The "Australian way", which is also what Fraçois Blateyron does, can be
regarded as giving the correction to sundial time to find mean time.

While that in itself is commendable, I really like more the presentation
which has the EOT negative in February and positive in November, because the
dial is really slow in February and really fast in November, which is
represented by the wavy EOT line, whereas Mean Time has always equal-length
seconds, and days, and is best represented by the straight horizontal line
of zero.

If you then add "Sundial Slow" on the February (-) side, and "Sundial Fast"
on the November (+) side, I think the users and passers-by will have no
difficulty interpreting the meaning.

If this is also the "Astronomical" way of doing it (and it is), so much the
better :-)

Rudolf Hooijenga
[EMAIL PROTECTED] (home)
[EMAIL PROTECTED] (office)



----- Original Message -----
From: John Hall <[EMAIL PROTECTED]>
To: <[email protected]>
Sent: Friday, September 24, 1999 4:22 AM
Subject: Equation of Time Graph wrong way up Down Under ?

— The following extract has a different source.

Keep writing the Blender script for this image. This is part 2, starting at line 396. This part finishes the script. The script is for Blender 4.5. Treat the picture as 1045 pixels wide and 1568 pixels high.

> Can somebody please shed light on a problem I have encountered with the
> standard graph of the Equation of Time.
>
> I have used the routines by Fer de Vries to generate the graph and the
print
> outs check out perfectly with all standard references. They all indicate
> that at this time of the year the correction for the EQT is around +(plus)
> 7m 42sec - I checked this with the Luke Coletti web site this morning ;-)
>
> Now the problem is that all Australian printed references I have checked
> suggest that this figure should be - (minus) 7m 42sec. My understanding is
> that the EQT is the EQT irrespective of our position on the globe.